Date: Friday, 1 March 2024
Time: 12pm - 1pm
Duration: 1 hour
Contact: Soumya Mukherjee - Soumya.Mukherjee@ul.ie

 

WHEN AND WHERE
Friday, 1 March 2024 at 12h00
Venue MSG-024/025, Bernal Institute.


ABSTRACT


Metal-organic frameworks (MOFs) are highly porous materials with a potential multi-billion-dollar impact in the sorbents industry. However, current states of the art in manufacture have restricted widespread adoption of MOFs for industrial applications, as at scale they deliver poor reproducibility in quality, whilst incurring high energy and capital costs for manufacture. The development of technologies that reduce the cost of manufacture in an efficient and sustainable way is a key enabling step in the transfer of MOF research from the laboratory to industrial application.
Both continuous flow and microwave technologies show great promise for MOF synthesis, offering benefits such as control over MOF structure and properties, substantially reduced reaction times (from hours to seconds), and high space time yields, crucial for scale up. This presentation discusses the Laybourn’s team research on the synthesis of MOFs using continuous flow and bespoke microwave technologies, including understanding the mechanism of MOF formation, the production of novel MOF-hybrids, and work involving a novel continuous flow oscillatory baffled reactor equipped with a homogeneous and controllable microwave applicator.
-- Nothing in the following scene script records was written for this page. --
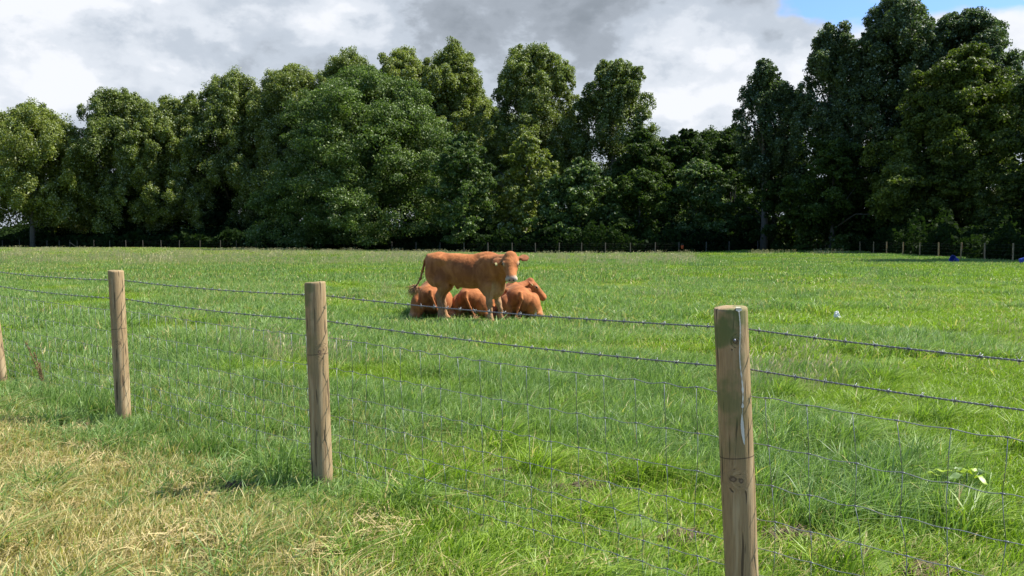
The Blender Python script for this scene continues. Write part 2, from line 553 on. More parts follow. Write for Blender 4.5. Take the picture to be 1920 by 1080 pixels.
def scatter(name, pts, rz, scl, idx, sources, dry=None, tint=None, tilt=None):
    """one object whose geometry nodes put source meshes on points"""
    n = len(pts)
    coll = bpy.data.collections.new(name + '_sources')
    for i, me in enumerate(sources):
        coll.objects.link(bpy.data.objects.new('%s_%02d' % (name, i), me))
    me = bpy.data.meshes.new(name)
    me.vertices.add(n); me.vertices.foreach_set('co', np.asarray(pts, np.float32).ravel())
    me.update()

    def fa(nm, data, typ='FLOAT'):
        a = me.attributes.new(nm, typ, 'POINT')
        a.data.foreach_set('vector' if typ == 'FLOAT_VECTOR' else 'value', np.asarray(data, np.int32 if typ == 'INT' else np.float32).ravel())
    rot = np.zeros((n, 3)); rot[:, 2] = rz
    if tilt is not None: rot[:, :2] = tilt
    if np.ndim(scl) == 1: scl = np.repeat(np.asarray(scl)[:, None], 3, 1)
    fa('irot', rot, 'FLOAT_VECTOR'); fa('iscl', scl, 'FLOAT_VECTOR'); fa('iidx', idx, 'INT')
    fa('dry', np.zeros(n) if dry is None else dry); fa('tint', np.zeros(n) if tint is None else tint)
    o = link(name, me)
    g = bpy.data.node_groups.new(name + '_nodes', 'GeometryNodeTree')
    g.interface.new_socket('Geometry', in_out='INPUT', socket_type='NodeSocketGeometry')
    g.interface.new_socket('Geometry', in_out='OUTPUT', socket_type='NodeSocketGeometry')
    gi = g.nodes.new('NodeGroupInput'); go = g.nodes.new('NodeGroupOutput')
    ci = g.nodes.new('GeometryNodeCollectionInfo'); ci.inputs['Collection'].default_value = coll
    ci.inputs['Separate Children'].default_value = True; ci.inputs['Reset Children'].default_value = True
    ip = g.nodes.new('GeometryNodeInstanceOnPoints'); ip.inputs['Pick Instance'].default_value = True

    def na(nm, typ):
        nd = g.nodes.new('GeometryNodeInputNamedAttribute'); nd.data_type = typ; nd.inputs['Name'].default_value = nm
        return nd.outputs[0]
    g.links.new(gi.outputs[0], ip.inputs['Points'])
    g.links.new(ci.outputs[0], ip.inputs['Instance'])
    g.links.new(na('iidx', 'INT'), ip.inputs['Instance Index'])
    g.links.new(na('irot', 'FLOAT_VECTOR'), ip.inputs['Rotation'])
    g.links.new(na('iscl', 'FLOAT_VECTOR'), ip.inputs['Scale'])
    g.links.new(ip.outputs[0], go.inputs[0])
    md = o.modifiers.new('scatter', 'NODES'); md.node_group = g
    return o


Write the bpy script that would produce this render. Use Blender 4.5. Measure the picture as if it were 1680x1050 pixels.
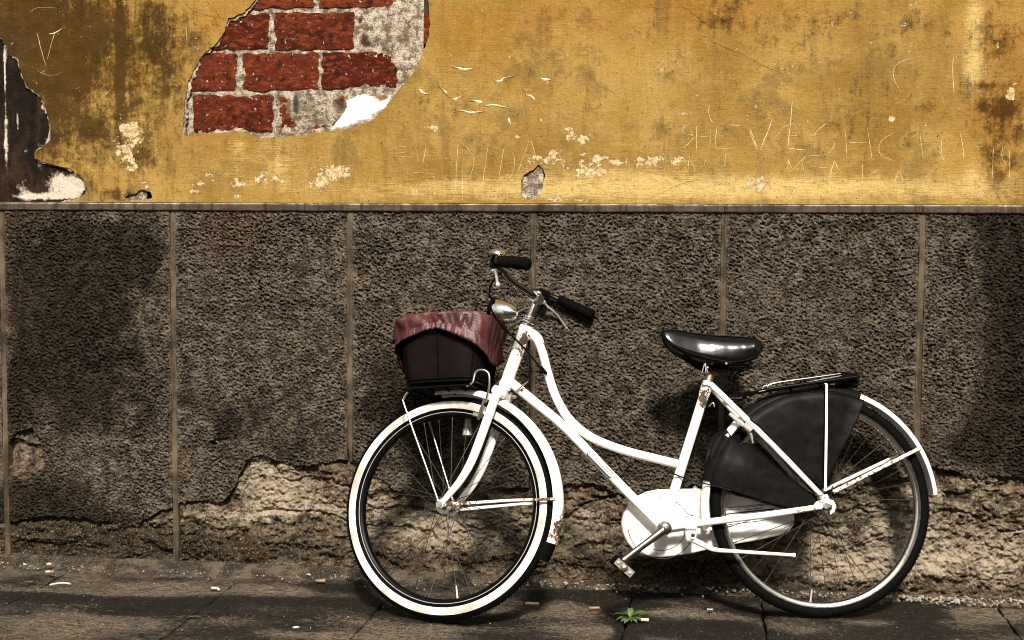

Notably, their bespoke technologies are capable of synthesising MOFs on extraordinary timescales (ca. 2.2 seconds) and with astonishingly high space time yields (STY) of 6.32 × 105 kg/m3/day, demonstrating the highest reported STY and fastest route to MOFs produced via any method to-date. The high level of control over MOF properties, afforded by these technologies, which are essential for practical applications, will be showcased during this presentation.


ABOUT THE PRESENTER


Andrea Laybourn received both her MChem and PhD from the Department of Chemistry at University of Liverpool. Following this she undertook postdoctoral research on metal-organic frameworks (MOFs) in the School of Chemistry at the University of Nottingham. She was then awarded a prestigious Nottingham Research Fellowship to develop continuous flow microwave methodologies for the production of MOFs. She is currently an Assistant Professor in the Advanced Materials Research Group in the Faculty of Engineering at the University of Nottingham. She received the 2023 Barrer Award from the Royal Society of Chemistry for outstanding contributions towards developing the sustainable synthesis of porous materials, with a particular emphasis on microwave and continuous flow synthesis.